3-3-2003

ABC, Madrid

Farenheit 451
Por JESÚS GARCÍA CALERO

De antiguo se conocen las palabras y el fuego. Prometeo fue condenado por robar el fuego de los dioses y Sócrates moriría por un gesto similar, por el escándalo de avivar, con fuego del verbo, la inteligencia de los hombres. Pero desde entonces, si no desde antes, a lo largo de la historia, todos los imperios han temido el poder de las palabras que incendiaban la paciencia de los pueblos.

Desgraciadamente, la Biblioteca de Alejandría permanece en nuestro inconsciente colectivo como un ejemplo de fuego destructor. Alejandría había albergado, en 700.000 volúmenes, todo el saber de la era helenística que ardería, según la tradición, en tiempos de Julio César. Sin embargo, lo poco que pudo salvarse de las llamas de la Biblioteca fue tan sustancial que hizo posible nuestro Renacimiento. Aristarco de Samos, uno de los astrónomos que trabajó en la Biblioteca, había formulado el heliocentrismo 1.800 años antes de que Galileo tuviera que pedir perdón por re-descubrir que los planetas giran como palabras en torno al Sol, fuego de fuegos. Y cuando quemar los libros «peligrosos» pareció ya no bastar, llegarían a quemar a las personas que creaban o sabían sus palabras, como le ocurrió a Giordano Bruno en una plaza de Roma, en febrero de 1600. Ray Bradbury noveló esta relación del fuego y las palabras en «Farenheit 451», título que recuerda la temperatura a la que el papel empieza a arder.

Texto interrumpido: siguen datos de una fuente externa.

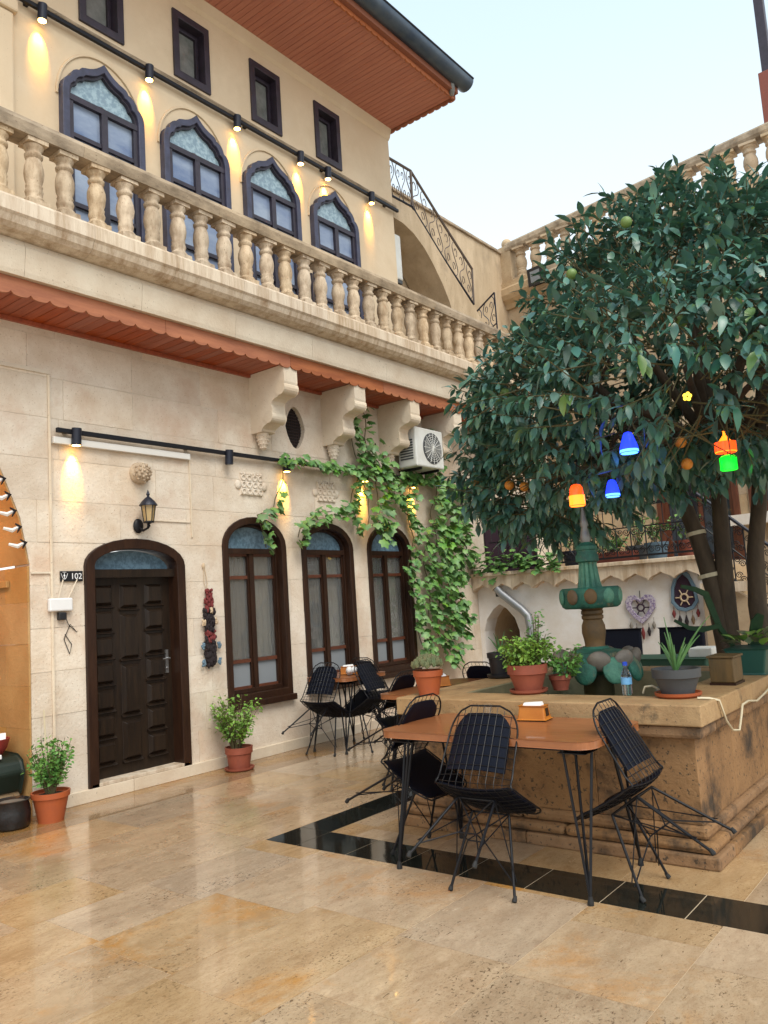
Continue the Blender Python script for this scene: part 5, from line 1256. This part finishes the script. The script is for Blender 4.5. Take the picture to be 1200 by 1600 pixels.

Muchos dijeron que volver a construir la Biblioteca de Alejandría en el siglo XXI era un intento inútil, ya que existe Internet. Y visto el pequeño incendio que ayer puso en vilo a Egipto, algunos habrán pensado que son ganas de tentar a la suerte. Pero el solo gesto de poner en marcha esta institución, en un mundo dividido aún por las guerras y los dioses, por el fuego de sus soldados y de sus emisarios, merece el riesgo de otra hoguera como la de ayer, o como la de entonces. Vivimos aún entre las palabras y el fuego. Y hemos de defenderlas cada día de las llamas de la intolerancia. La palabra sigue siendo nuestro único faro.